Problem requirements —
Exactly retype the lines from the top of the data through the line containing "M['trim'], win, smooth=True)", leaving out every picture.

Dataset content —
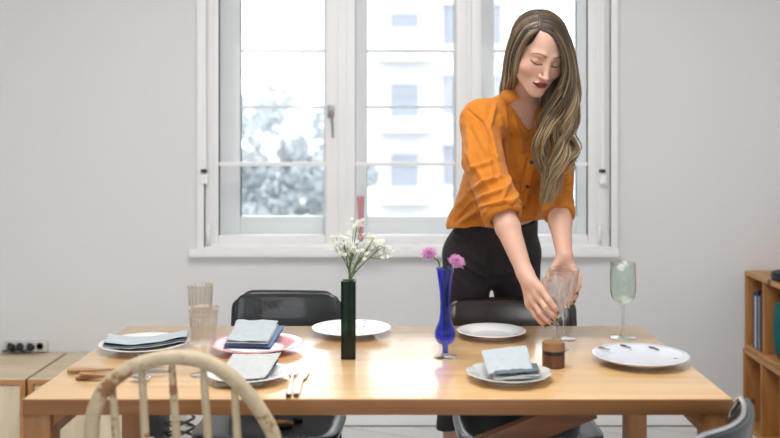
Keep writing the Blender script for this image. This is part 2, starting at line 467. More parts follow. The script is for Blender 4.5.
for px in (204.5, 602.5):   # blind cord channels
    c = MB().box((X_(px-1.7, 4.26), 4.258, Z_(169, 4.26)), (X_(px+1.7, 4.26), 4.264, 2.5)).build('cord_strap', M['trim'], win)
    MB().box((X_(px-3.2, 4.26), 4.246, Z_(172.5, 4.26)), (X_(px+2.5, 4.26), 4.268, Z_(169.5, 4.26)), .002).build('strap_clip', M['dark'], win)
    MB().box((X_(px-3.4, 4.26), 4.250, Z_(184, 4.26)), (X_(px+3.4, 4.26), 4.268, Z_(174, 4.26)), .002).build('clip_plate', M['trim'], win)
for px in (208, 600):
    MB().tube([P(px, 225, 4.265), P(px, 244, 4.265)], .008).build('hinge', M['trim'], win, smooth=True)

# candle on the sill
tc_ = P(361, 238, 4.22)
MB().box((X_(340, 4.2), 4.16, Z_(246, 4.2)), (X_(385, 4.2), 4.262, Z_(241, 4.2)), .004).build('sill_shelf', M['trim'], win)
cb = MB().lathe([(.0, 0), (.012, 0), (.0125, .02), (.0135, .08), (.0165, .18), (.0175, .20), (.015, .202), (0, .19)], 24)
cd = cb.build('candle', plain('dusty_pink_wax', (200, 140, 146), .5, var=.05), loc=(P(360.8, 0, 4.21).x, 4.21, Z_(241, 4.2)), smooth=True)
tag(cd, 'dusty pink tapered candle standing on the window sill behind the white flowers', 'candle')

# ------------------------------------------------------------------ outside
M['facade'] = plain('pale_render', (206, 206, 208), .9, var=.02)
M['fglass'] = plain('facade_window', (136, 140, 150), .3, var=.05)
M['fshade'] = plain('facade_shutter', (178, 180, 185), .8)
M['fpanel'] = plain('facade_panel', (192, 193, 197), .8)
BY = 36.
bl = thing('apartment_building', (X_(440, BY), BY, -9), 'pale white apartment building with rows of windows seen through the middle and right panes', 'building')
def bpart(name, mb, mat, par, **k):
    o = mb.build(name, mat, par, **k); 
    if par is bl: o.matrix_parent_inverse = Matrix.Translation(-bl.location)
    return o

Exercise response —
Keep writing the Blender script for this image. This is part 2, starting at line 467. More parts follow. The script is for Blender 4.5.
for px in (204.5, 602.5):   # blind cord channels
    c = MB().box((X_(px-1.7, 4.26), 4.258, Z_(169, 4.26)), (X_(px+1.7, 4.26), 4.264, 2.5)).build('cord_strap', M['trim'], win)
    MB().box((X_(px-3.2, 4.26), 4.246, Z_(172.5, 4.26)), (X_(px+2.5, 4.26), 4.268, Z_(169.5, 4.26)), .002).build('strap_clip', M['dark'], win)
    MB().box((X_(px-3.4, 4.26), 4.250, Z_(184, 4.26)), (X_(px+3.4, 4.26), 4.268, Z_(174, 4.26)), .002).build('clip_plate', M['trim'], win)
for px in (208, 600):
    MB().tube([P(px, 225, 4.265), P(px, 244, 4.265)], .008).build('hinge', M['trim'], win, smooth=True)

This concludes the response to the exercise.